Greg Hayes, the City’s Director of Parks, Recreation and Forestry, sees this staff addition as another important resource to focus solely on Forest Park. Hayes emphasized the critical need to ensure that all prior and ongoing maintenance efforts in the Park are enhanced with dedicated resources. “Anything less would be a disservice to all who value and thoroughly enjoy Forest Park,” he said.
Forest Park Forever is confident this model will be successful, as it is similar to one the organization used in undertaking a massive Forest Park Tree Inventory in 2006. Observing that too many of the Park’s 15,000-plus trees were dying or already dead, Forest Park Forever staff sought to have an up-to-date understanding of the totality of trees in the Park. Only then could they make proper tree diversity and distribution a central part of their planting efforts moving forward — which they’ve been doing ever since. By 2013, the number of threatened species had declined drastically, proving that a little extra attention can save hundreds of trees … and many thousands of dollars.

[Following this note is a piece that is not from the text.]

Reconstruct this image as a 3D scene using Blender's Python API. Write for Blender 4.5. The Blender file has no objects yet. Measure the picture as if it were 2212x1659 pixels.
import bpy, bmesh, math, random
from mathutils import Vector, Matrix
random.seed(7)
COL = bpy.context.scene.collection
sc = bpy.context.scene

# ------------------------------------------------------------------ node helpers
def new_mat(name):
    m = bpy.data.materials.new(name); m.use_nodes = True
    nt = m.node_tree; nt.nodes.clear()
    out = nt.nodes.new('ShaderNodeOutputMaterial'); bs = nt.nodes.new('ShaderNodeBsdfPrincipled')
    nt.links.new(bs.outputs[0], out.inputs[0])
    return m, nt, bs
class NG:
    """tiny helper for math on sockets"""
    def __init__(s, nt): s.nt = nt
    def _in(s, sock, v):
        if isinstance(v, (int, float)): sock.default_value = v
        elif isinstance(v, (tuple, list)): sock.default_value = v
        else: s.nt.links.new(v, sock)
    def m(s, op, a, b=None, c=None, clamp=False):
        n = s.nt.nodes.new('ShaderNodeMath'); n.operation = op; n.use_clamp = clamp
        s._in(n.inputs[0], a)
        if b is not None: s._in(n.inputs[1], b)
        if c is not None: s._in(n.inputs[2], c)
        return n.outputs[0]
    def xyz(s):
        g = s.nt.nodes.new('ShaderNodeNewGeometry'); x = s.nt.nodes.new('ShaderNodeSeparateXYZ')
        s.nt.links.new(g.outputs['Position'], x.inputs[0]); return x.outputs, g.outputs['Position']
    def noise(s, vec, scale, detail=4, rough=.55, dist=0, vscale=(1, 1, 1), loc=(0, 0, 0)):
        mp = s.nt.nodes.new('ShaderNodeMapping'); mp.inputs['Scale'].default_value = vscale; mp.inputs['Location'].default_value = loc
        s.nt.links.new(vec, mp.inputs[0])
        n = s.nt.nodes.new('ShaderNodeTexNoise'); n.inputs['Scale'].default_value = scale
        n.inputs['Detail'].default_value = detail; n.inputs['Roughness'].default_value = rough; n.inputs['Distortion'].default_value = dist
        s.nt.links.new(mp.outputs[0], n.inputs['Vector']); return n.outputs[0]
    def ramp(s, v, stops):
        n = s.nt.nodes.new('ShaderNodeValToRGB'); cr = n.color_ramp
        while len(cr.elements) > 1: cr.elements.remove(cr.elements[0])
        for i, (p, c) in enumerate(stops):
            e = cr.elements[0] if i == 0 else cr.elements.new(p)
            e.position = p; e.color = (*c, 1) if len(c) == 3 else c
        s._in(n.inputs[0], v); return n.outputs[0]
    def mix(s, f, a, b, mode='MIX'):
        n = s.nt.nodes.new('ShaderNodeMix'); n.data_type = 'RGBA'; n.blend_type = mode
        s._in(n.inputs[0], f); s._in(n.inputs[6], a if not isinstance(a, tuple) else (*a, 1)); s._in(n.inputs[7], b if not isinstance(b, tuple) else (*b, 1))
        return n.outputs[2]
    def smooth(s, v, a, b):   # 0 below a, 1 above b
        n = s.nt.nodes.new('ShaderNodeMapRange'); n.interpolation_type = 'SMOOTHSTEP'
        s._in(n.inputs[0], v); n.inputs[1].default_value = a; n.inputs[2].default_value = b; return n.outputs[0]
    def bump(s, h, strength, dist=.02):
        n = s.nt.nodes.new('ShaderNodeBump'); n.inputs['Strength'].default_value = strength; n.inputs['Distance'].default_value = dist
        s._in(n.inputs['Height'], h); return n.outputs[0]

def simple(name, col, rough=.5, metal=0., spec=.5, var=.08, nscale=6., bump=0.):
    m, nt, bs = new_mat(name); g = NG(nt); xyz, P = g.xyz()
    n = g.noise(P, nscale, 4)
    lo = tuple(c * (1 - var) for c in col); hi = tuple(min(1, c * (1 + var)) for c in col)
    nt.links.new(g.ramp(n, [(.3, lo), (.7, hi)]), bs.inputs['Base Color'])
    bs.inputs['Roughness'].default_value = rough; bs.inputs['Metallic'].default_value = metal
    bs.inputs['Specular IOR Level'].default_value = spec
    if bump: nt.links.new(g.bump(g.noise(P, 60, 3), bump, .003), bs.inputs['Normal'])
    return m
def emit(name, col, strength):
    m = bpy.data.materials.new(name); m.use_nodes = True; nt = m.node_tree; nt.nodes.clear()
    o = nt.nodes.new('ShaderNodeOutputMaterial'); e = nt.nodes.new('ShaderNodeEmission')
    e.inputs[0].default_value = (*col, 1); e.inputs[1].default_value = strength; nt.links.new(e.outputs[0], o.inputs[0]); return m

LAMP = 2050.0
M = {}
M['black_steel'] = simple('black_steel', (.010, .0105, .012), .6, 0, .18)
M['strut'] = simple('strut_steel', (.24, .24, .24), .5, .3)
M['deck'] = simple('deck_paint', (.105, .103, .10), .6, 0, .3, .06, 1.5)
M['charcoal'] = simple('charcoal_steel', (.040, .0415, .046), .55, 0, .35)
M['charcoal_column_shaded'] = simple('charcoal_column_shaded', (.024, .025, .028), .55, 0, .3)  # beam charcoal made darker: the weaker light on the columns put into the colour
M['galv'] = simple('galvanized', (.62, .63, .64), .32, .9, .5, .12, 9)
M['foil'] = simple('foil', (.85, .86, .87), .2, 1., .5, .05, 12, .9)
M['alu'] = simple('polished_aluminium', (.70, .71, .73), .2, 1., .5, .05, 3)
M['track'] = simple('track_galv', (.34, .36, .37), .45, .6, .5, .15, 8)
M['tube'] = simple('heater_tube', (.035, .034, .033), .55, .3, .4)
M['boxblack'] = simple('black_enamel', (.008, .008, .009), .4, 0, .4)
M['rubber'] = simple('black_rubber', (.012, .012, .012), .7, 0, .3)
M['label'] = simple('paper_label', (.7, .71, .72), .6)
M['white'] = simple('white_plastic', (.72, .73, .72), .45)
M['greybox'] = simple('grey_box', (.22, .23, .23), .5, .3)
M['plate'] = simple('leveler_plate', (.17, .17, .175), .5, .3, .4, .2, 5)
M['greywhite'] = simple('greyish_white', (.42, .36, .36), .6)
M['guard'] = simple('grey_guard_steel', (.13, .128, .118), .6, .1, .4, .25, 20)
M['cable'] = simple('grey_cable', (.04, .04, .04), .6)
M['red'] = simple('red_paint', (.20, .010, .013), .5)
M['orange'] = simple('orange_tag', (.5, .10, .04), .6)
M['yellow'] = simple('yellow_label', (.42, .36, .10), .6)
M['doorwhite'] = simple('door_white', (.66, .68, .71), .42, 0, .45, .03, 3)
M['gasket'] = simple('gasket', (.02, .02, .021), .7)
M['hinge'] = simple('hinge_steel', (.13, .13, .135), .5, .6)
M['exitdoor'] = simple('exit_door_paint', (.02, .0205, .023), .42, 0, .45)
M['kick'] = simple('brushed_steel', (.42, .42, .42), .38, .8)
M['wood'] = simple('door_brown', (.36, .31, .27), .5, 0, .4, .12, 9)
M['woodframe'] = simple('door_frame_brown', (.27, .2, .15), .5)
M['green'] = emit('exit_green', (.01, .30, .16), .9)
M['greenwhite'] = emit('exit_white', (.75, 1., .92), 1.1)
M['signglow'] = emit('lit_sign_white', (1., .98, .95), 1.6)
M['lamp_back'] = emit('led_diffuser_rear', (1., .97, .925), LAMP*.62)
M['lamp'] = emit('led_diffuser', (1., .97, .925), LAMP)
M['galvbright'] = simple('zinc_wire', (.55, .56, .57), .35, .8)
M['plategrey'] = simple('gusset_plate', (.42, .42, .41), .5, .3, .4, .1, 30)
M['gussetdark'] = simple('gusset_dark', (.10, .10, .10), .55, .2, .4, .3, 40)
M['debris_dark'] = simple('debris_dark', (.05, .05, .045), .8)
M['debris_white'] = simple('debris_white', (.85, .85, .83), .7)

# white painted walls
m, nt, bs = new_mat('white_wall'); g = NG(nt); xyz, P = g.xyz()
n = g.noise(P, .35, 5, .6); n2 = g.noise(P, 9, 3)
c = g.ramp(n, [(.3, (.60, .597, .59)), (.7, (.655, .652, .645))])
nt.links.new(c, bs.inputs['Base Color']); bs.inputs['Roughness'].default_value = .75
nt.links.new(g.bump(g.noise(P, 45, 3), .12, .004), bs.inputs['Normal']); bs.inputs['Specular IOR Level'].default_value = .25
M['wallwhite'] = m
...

The push for and creation of this new position held by Dan Nelson — and those he will be recruiting — symbolizes Forest Park Forever’s dedication to ensuring that this place maintains its status as one of the best parks in the nation — and that the grounds and facilities are never able to fall back into the widespread disrepair that plagued the Park in the second part of last century. While the organization likes to celebrate the Park’s beauty, Forest Park Forever knows it is essential to be honest about what’s broken or aging fast — and have a plan in place to fix it.
“This effort to bring on a Forest Park-exclusive facilities crew headed by Dan really shows our commitment to the ‘forever’ part of our name — for all aspects of the Park,” said Reininger.
As we neared the end of our tour, Nelson said, “I am honored to be part of such a great organization as Forest Park Forever. I want the City and key people I’ll be working with to feel united in our joint effort and feel confident that I’m an asset to the program.”
“I’m biting at the bit to go at it,” he added, “and I couldn’t be happier."